Tintagil


    1. Tintagil
      Tintagel, Tintaguel, Tintaiel, Tintoel

      Naturally, this dukedom is composed of the territory around Tintagil Castle, possibly including more or less the whole northern half of present-day Cornwall.

      Chrétien de Troyes mentions Tintagil as one of Arthur's places for holding court; it was in Tintagil that Erec, still with Arthur's court, heard the news of King Lac's death. Assuming that Tibaut of Tintagil, was one of Arthur's vassals, his recidency there would be quite compatible with Arthur's use of it as a court city.


    2. Tintagil Castle
      Tintagel, Tintaguel, Tintaiel, Tintaioel, Tintaiol, Tintaiuel, Tintaoel, Tintaol, Tintauel, Tyntaguel

      Tintagil Castle on the north coast of Cornwall is now maintained by English Heritage who thankfully have not commercialised the site. It is believed that this location was first a Roman settlement/military outpost, it then became a Celtic stronghold and the home of a Celtic King in the 5th-6th century. It was as a result of the work of Geoffrey of Monmouth, who wrote History of the Kings of Britain [c. 1139]. Tintagil was to become synonymous with the home of Camelot.

      Subsequent legends and stories, together with the works by Richard, Earl of Cornwall of building a castle here, are amongst some of the reasons why Tintagil has been linked to the Arthurian legend. The central reason remains Geoffrey of Monmouth's book. When we are told Arthur's father is Uther Pendragon who fell in love with Igerna (Igraine), the wife of Gorlois, Duke of Cornwall who was said to have lived at Tintagil the association becomes clear. When the Duke later died in a battle Uther and Igerna married.

      King Mark's castle in the tale Tristram and Isolde (Isoud). It were situated on a cliff in Cornwall, giants had built it off ashlars in black and white marble which had been put in a pattern, like the squares on the chessboard. Twice a year no human eye could see it. Before king Mark's time king Arthur's mother Igraine lived in the castle with her first husband who were Duke of Cornwall, later by a couple of giants who held sixty maidens captured there, who had to sew in silk for food and shelter, until Lancelot one day came and ended it all.

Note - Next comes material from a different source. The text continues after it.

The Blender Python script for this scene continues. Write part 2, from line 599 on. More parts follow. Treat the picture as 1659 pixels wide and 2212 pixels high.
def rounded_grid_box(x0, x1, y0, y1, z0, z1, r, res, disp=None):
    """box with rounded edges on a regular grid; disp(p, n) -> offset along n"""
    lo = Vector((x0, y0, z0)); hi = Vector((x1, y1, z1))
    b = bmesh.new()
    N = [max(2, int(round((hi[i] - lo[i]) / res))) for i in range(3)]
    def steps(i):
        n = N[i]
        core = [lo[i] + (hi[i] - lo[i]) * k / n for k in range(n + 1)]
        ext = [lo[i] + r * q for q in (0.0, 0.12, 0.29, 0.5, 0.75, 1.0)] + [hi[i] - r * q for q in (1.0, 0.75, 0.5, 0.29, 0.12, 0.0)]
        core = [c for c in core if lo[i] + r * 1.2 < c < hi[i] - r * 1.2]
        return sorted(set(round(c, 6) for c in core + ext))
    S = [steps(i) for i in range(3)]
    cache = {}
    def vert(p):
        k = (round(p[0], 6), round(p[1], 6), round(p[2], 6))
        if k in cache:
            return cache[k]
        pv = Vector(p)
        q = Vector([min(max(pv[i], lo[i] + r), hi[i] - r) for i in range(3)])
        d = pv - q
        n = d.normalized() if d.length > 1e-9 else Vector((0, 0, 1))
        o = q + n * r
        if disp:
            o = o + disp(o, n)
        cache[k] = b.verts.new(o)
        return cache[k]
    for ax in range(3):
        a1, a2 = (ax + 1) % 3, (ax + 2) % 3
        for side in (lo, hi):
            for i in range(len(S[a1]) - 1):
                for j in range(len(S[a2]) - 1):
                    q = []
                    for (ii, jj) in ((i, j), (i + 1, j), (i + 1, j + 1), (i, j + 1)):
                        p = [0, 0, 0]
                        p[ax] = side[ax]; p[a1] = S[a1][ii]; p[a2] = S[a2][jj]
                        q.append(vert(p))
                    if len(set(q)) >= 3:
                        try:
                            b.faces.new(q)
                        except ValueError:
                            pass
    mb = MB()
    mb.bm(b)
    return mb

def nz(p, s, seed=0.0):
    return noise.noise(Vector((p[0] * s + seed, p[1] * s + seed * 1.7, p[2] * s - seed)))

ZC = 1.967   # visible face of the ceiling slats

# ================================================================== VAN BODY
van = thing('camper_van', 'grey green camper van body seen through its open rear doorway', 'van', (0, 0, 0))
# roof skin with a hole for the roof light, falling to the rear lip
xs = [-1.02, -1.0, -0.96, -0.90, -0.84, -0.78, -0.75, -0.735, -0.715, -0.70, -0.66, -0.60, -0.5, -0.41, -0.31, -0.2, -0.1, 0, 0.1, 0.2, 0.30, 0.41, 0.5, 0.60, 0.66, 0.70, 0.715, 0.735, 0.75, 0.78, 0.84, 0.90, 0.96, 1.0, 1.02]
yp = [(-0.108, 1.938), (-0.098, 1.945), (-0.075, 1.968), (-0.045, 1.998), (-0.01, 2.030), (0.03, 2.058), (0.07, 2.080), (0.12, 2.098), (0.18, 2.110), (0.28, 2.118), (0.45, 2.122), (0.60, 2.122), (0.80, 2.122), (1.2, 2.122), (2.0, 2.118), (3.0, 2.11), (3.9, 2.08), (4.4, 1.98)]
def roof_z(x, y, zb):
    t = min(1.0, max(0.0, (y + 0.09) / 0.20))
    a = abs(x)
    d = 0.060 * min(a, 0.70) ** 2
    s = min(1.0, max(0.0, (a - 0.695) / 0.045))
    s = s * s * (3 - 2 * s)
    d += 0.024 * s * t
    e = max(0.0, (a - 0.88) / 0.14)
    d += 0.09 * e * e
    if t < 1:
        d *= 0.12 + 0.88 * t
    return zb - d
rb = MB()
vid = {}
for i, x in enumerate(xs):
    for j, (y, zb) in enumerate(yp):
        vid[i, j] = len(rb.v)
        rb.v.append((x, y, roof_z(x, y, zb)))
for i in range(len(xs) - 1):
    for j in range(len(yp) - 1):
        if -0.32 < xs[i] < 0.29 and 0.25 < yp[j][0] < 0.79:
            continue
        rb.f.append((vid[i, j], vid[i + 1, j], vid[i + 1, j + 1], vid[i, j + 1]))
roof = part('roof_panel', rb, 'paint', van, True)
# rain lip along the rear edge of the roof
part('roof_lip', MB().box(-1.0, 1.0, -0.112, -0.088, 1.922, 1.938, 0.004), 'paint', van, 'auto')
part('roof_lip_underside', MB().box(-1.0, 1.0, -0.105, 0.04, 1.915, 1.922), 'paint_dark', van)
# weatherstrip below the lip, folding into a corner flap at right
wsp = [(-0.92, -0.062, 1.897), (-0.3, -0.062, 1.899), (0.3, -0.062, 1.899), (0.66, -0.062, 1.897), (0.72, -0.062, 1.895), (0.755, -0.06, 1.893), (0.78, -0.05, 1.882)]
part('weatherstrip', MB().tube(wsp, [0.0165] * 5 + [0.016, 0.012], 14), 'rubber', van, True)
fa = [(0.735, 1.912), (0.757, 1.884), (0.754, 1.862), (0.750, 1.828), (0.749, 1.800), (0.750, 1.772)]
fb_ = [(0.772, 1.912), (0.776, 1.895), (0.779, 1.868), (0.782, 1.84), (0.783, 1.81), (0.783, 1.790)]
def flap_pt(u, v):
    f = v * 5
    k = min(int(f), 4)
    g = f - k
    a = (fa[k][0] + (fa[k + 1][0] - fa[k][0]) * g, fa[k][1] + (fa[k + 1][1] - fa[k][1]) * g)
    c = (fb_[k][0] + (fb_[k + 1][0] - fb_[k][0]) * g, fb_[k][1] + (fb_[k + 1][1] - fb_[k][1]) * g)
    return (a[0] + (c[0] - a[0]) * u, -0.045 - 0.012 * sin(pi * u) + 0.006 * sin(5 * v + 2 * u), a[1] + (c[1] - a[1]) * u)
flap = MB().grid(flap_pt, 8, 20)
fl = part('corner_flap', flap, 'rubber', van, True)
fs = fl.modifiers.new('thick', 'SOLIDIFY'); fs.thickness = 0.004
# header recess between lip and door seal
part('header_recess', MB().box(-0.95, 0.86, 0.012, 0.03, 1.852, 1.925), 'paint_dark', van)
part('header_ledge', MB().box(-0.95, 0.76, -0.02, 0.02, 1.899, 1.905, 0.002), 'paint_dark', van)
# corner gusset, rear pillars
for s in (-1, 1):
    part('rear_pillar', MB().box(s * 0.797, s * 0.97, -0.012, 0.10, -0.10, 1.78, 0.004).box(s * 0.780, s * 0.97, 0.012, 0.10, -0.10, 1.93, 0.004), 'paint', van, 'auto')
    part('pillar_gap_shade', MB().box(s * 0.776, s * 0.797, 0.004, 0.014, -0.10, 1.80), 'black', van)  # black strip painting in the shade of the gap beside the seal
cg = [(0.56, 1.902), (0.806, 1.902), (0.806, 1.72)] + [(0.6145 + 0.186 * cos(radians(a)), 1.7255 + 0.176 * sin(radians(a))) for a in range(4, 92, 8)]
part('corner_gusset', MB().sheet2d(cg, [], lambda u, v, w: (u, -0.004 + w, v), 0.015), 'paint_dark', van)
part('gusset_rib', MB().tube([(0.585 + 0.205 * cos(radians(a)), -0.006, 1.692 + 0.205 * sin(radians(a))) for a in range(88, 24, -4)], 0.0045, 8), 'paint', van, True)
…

      Tintagil was actually built by Reginald of Cornwall, illegitimate son of Henry I in 1140 which was years after the believed life of Arthur (sixth-century). Tintagil was a ruin by AD 1540.


    3. Tintagil Stone

      Also known as the 'Arthur Stone' (Arthur's Stone), a small slate piece unearthed by archaeologists at the eastern terraces of Tintagel Castle on July 4, 1998. Hailed by one archaeologist as "the find of a lifetime", the stone holds two inscriptions - one, broken off, is unreadable. The other reads Pater Coliavifcit Artognov: "Artognou, father of a descendant of Coll, had this built." Speculation is that the stone, dating from the sixth century, was once part of a wall but was later used as a drain cover.

      "Artognou", pronounced "Arthnou", is similar enough to "Arthur" to be an identical person. At the very least, it shows that the name was known to Britons in the sixth century, and that such as person was associated with Tintagel, where King Arthur was supposedly born. "Coll" probably refers to the semi-legendary King Cole mentioned by Geoffrey of Monmouth.

      At the time of the final draft of Christopher W. Bruce's book Arthurian Name Dicitionary (1998), this find had only just been announced in English Heritage. Certainly, additional study of the stone and of the Castle Tintagel is mandated.


    4. Tintagil, The Giants of

      Two unnamed giants took over Tintagil, apparently between the tenure of Gorloïs and that of Mark.

      As a hobby, these giants took upp collecting ladies and damsels as their prisoners. Lancelot killed the pesky pair.